Sine niebo, zimno i poziomy deszczyk… jak my kochamy tę robotę! Tylko więcej już nie może odchylić z NW, bo wtedy chyba o PHN trzeba myśleć.”
Dziś w Dobrzyniu nad Wisłą byliśmy z Michałem już o świcie o 6-tej w nadziei,
że jeszcze załapiemy się na resztki z tego nocnego bardzo silnego wiatru i oczywiście na dobre fale pod urwiskiem.
Fale zastaliśmy takie jakich jeszcze w DnW chyba nie widzieliśmy,
natomiast wiatr i owszem też był konkretny ale bardzo porywisty i dziurawy niestety.
Do tego już z lekkim off :( no ale tak było przewidziane.

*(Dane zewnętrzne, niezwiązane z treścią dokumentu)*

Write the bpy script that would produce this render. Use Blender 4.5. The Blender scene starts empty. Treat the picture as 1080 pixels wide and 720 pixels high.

Szkoda było każdego kwadransa, bo to miało długo nie potrwać, więc circa 4,5 i na wodę.
Siadło planowo o 8-ej. Dojechało kilka osób i około 10-ej zaczęło wiać ponownie z różną siłą i też lekko od lądu.
Przy brzegu niedowiewka typowa dla tego kierunku. Po porannych pięknych falach zostało wtedy już tylko wspomnienie.
Fotki niestety są tylko z końcówki sesji.